"F*** the two of you, with your SAFP, and TCCA. It's all WIGH and FYHY with you". He's a charmer is the man.
So TRM. It means Team Resource Management. It's one of those many acronyms associated with jobs which probably means something to someone, somewhere, presumably. It sounds like management speak doesn't it? Like "paradigm breaking" or "outside the box thinking". I was not looking forward to a day of TRM. Aside from anything else, I figured it would be a day of lectures, and speeches. I'm famous for my ability to fall asleep on command during speeches.
In fact, I've made something of a habit of sleeping instead of listening when it comes to any form of speech. Last week when The Canuck was explaining his All Day Chilli to me, I nodded off. Not exactly polite. I know....
TRM was a surprise though. It was such a pleasant surprise that I made it a Project Thing. It was my first time doing it after all. What those photos show there are one of the team building exercises. Build a tower using six pieces of newspaper, add duct tape, two pieces of string and a full tin of beans. Three teams to build their own towers, tallest one to support a tin of beans wins... Genius.
That's the kind of competition gets people going. We came second. Out of three. Glass half full or glass half empty that's not winning no matter how it's sliced. Still, better than dead last eh?
There were group discussions, often quite lively. Safety cases, which weren't boring.
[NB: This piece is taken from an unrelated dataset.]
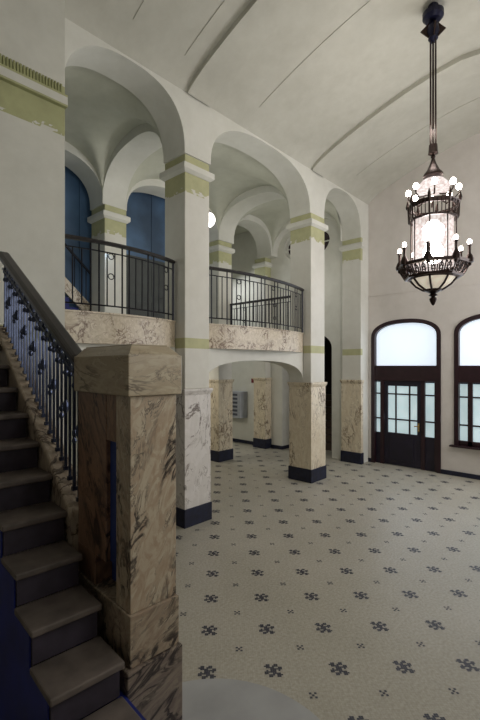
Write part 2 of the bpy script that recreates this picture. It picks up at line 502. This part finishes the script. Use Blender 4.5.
# dark stair passage behind the arched opening
bm = BM()
box(bm, 5.72, 7.6, .5, .6, 0, 3.4); box(bm, 5.72, 7.6, 2.5, 2.6, 0, 3.4); box(bm, 7.5, 7.6, .6, 2.5, 0, 3.4); box(bm, 5.72, 7.6, .5, 2.6, 3.3, 3.4)
struct(fin('wall_passage', bm, M['dark_room']))
t = thing('stair_flight', 'dark brown stair flight rising inside the shadowed arched passage', 'stairs', (5.95, 1.55, 0))
for i in range(8):
    boxobj('step', (i * .19, 1.5, -.9, .9, i * .17 + (0 if i == 0 else .002), (i + 1) * .17), M['dark_step'], t)
# rear ground and upper walls
struct(boxobj('wall_rear', (-5, 5.72, 4.6, 4.75, 0, 6.6), M['plaster_gallery']))
struct(boxobj('wall_end_return', (5.171, 5.46, .002, .48, 0, 5.09), M['plaster_white'], bevel=.004))
struct(boxobj('baseboard_end', (5.19, 5.23, 2.30, 4.6, 0, .09), M['base']))
struct(boxobj('baseboard_jamb', (5.22, 5.72, 2.285, 2.30, 0, .09), M['base']))
struct(boxobj('wall_gallery_left', (-5.1, -5, .47, 4.7, 0, 6.6), M['plaster_gallery']))
struct(boxobj('floor_gallery', (-5, 3.46, .47, 3.3, 2.46, 2.75), M['plaster_white']))

# ------------------------------------------------------------------ pillars
def pillar(label, x0, x1, y0, y1, clad='marble', half=False, shaft_mat='plaster_band'):
    FX = (x1 - x0) / 2 if half else 99
    t = thing('pillar', label, 'pillar', ((x0 + x1) / 2, (y0 + y1) / 2, 0)); t['kind'] = 'thing'
    hx, hy = (x1 - x0) / 2, (y1 - y0) / 2
    m_ = lambda e: min(hx + e, FX)
    def bx(name, e, z0, z1, mat, bev=.004):
        b = BM(); box(b, -hx - e, m_(e), -hy - e, hy + e, z0, z1); return fin(name, b, mat, t, bevel=bev)
    bx('base_block', .028, 0, .25, M['base'], .006)
    c = bx('marble_cladding', .014, .25, 1.80, M[clad]); c['label'] = 'veined marble cladding'
    b = BM()
    def fr(e0, e1, z0, z1): frustum(b, (-hx - e0, m_(e0), -hy - e0, hy + e0), (-hx - e1, m_(e1), -hy - e1, hy + e1), z0, z1)
    fr(.016, .04, 1.80, 1.855); fr(.04, .04, 1.855, 1.885)
    fin('marble_cap', b, M[clad], t, bevel=.004)
    bx('shaft', 0, 1.885, 5.09, M[shaft_mat], .008)
    b = BM(); fr(.012, .055, 4.84, 4.875); fr(.055, .055, 4.875, 4.955); fr(.05, .01, 4.955, 4.98)
    fin('capital', b, M['plaster_white'], t, bevel=.004)
    return t
pillar('square plaster pillar with pale marble foot just behind the brown newel post', .02, .47, .02, .47, 'marble_white')
pillar('free-standing square pillar with cream marble foot at the right end of the bowed balcony', 3.04, 3.52, -.02, .46)
pillar('plaster pilaster with cream marble foot against the wall beside the dark entrance door', 5.08, 5.169, .0, .465, half=True)
pillar('rear pillar with cream marble foot seen at the left side of the low arch', 3.06, 3.49, 2.48, 2.91)
pillar('rear gallery pillar with green banded capital between the two blue board openings', .19, .63, 2.44, 2.92)
pillar('far pilaster with cream marble foot beside the grey wall cabinet under the low arch', 4.98, 5.217, 2.68, 3.06, half=True)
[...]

And for all the official professional nature of it, I still got to wear a "Grumpy" hoodie and not shave.
The whole point of the day is to get people to engage with each other. Discuss problems. See how different people can create difficult solutions from each other. As someone kept saying, in a kind of creepy way; there are many ways to skin a cat. What a lovely analogy.
That was sarcasm by the way. I like cats.
If cohesion's the name of the game for TRM, it succeeded, since everyone in the room seemed to do well to engage with one another. I didn't fall asleep once, and I think the whole thing was actually highly productive. It's not the kind of thing you'd want to be doing everyday, but it's definitely the kind of thing that most people in most jobs would benefit from. At least once anyway.